According to Blue Coat's documentation, filtering can be done on keywords, browser type, website categories, content type, and date and time of day. The proxies can also cache content to save bandwidth. The data collected in this way amounts to over 750 million requests over a period of nine days from July to August of 2011. Chaabane and the other researchers were only able to analyze about 4 percent of the requests, or about 32 million.
Since not all traffic was censored, researchers said this made it hard to determine exactly what was censored or surveilled.

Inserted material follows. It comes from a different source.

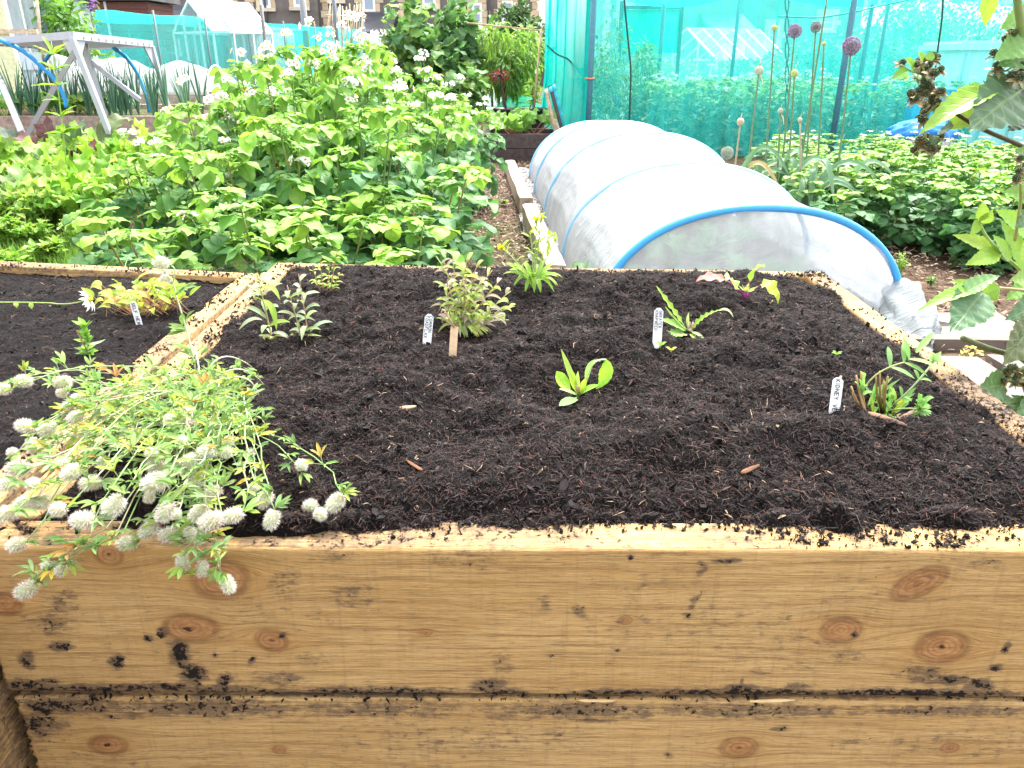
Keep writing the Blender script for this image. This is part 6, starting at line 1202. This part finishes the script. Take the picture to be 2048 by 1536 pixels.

What they discovered in their analysis is that the Syrian government was only filtering about 1 percent of traffic. But, the filtering mostly occurred on instant messaging services and social networks; sites and apps critical to rebel communication and organization. The research noted that censorship reached peaks when users tried to access instant messaging software websites such as Skype. The main triggers for censorship were URL categories (denied or redirected web pages), strings (blacklisted phrases in the URL), keywords, and IP addresses in very specific geographical areas, particularly Israel.
Five keywords in particular triggered censorship when found in the URL—proxy, hotpotshield, ultra-reach, israel, and ultrasurf. A search for “proxy” would provide users with a list of various proxy servers to avoid censorship, although the researchers state that “a large number of requests containing the keyword proxy are actually related to 'non sensitive' content” such as online ad content. Hotspot Shield is a technology that protects user identities, while Ultrareach is the company behind Ultrasurf, a suite of free anonymity and security tools originally designed for Chinese dissidents.
Most censored domains on August 3, 2011. Image: arXiv
While the Syrian government didn't censor Facebook itself, it did block politically sensitive Facebook pages. (Access to the Syrian Electronic Army Facebook page was not blocked.) When users attempted to access these pages, they were redirected to unknown websites. The destination of these redirects is still a mystery. The top two Facebook social plugins blocked by the Syrian government were the “Like” button and “Login Status.” These two plugins also accounted for the lion's share of censorship requests, though they aren't related to “censorship circumvention tools or political content," according to researchers.
Twitter, on the other hand, remained almost completely free of censorship. Indeed, researchers found that of the 28 “major online social media networks” they reviewed, most went uncensored, unless they contained blacklisted words. Since not all traffic was censored, researchers said this made it hard to determine exactly what was censored or surveilled.
On a more positive note, researchers found that Syrian protesters used Tor, VPNs (Virtual Private Networks), web proxies, peer-to-peer networks, Google Cache (which allows access to censored content), and even BitTorrent to circumvent vent censorship and surveillance. In looking at Tor usage, they found that only a small percentage of Tor traffic was censored (1.38 percent), with 99.9 percent of that occurring on a single proxy (SG-44). That is, until Syrian internet service providers began blocking Tor relays in December 2012, according to the researchers.
Protesters' adroit usage of censorship circumvention tools like Tor and VPNs suggests that government censorship isn't some monolithic, all-conquering force. The news that dissidents aren't at some severe disadvantage is also encouraging given the civil strife in the Ukraine and Venezuela, where protesters probably learned a thing or two from their Syrian counterparts.